▶ _Given records_:
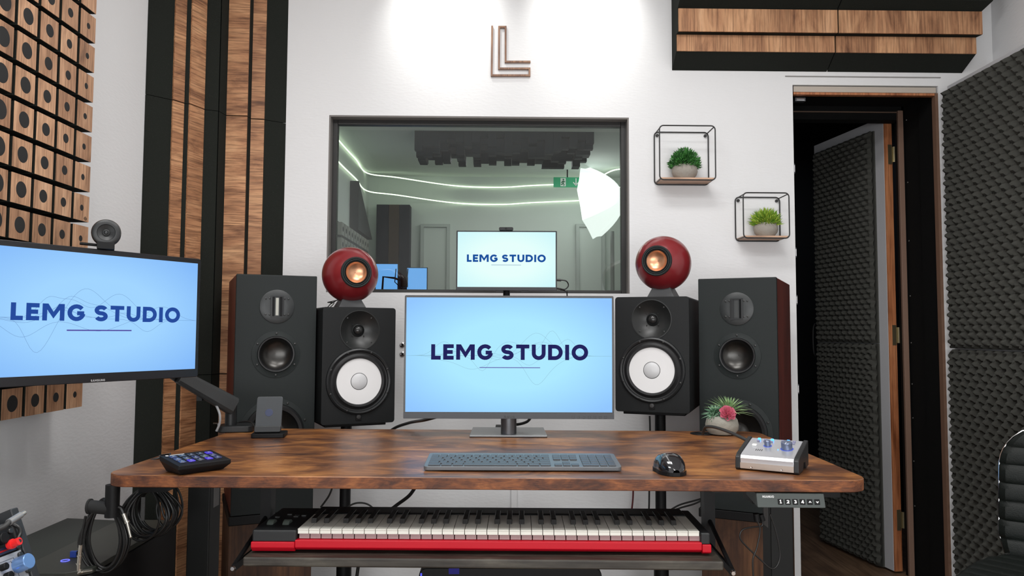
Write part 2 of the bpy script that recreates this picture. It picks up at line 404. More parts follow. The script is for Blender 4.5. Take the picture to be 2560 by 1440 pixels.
* * *
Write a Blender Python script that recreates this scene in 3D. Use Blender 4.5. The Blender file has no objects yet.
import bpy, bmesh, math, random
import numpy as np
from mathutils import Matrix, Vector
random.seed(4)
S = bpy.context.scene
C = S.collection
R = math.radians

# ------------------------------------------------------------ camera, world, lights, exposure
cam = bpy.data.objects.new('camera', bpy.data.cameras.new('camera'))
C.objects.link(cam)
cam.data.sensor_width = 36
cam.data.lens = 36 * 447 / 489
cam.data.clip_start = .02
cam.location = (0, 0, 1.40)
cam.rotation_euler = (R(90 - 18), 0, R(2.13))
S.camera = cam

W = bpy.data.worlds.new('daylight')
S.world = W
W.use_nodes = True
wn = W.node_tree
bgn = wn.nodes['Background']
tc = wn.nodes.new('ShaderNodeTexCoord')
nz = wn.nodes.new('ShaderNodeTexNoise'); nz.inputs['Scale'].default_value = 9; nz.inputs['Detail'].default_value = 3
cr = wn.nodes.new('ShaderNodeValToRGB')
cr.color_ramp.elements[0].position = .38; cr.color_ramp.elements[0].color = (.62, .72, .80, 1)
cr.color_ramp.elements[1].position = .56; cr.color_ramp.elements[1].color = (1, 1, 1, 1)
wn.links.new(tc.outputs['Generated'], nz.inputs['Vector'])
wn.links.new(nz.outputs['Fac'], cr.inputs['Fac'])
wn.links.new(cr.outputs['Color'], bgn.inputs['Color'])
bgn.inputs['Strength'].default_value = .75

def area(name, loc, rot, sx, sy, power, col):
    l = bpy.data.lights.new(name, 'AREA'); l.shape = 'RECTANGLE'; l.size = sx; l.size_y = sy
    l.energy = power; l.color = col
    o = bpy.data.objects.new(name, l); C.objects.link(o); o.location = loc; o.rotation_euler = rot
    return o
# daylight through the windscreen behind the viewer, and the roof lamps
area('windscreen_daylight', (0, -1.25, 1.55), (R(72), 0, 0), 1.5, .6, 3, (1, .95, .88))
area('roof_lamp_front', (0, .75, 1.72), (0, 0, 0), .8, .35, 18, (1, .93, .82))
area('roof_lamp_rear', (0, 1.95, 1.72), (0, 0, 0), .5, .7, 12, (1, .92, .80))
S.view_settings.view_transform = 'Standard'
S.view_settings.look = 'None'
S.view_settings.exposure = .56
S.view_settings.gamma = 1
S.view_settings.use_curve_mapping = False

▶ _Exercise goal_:
Display every line of the listing that contains the string "Write".

▶ _Solution for this exercise_:
Write part 2 of the bpy script that recreates this picture. It picks up at line 404. More parts follow. The script is for Blender 4.5. Take the picture to be 2560 by 1440 pixels.
Write a Blender Python script that recreates this scene in 3D. Use Blender 4.5. The Blender file has no objects yet.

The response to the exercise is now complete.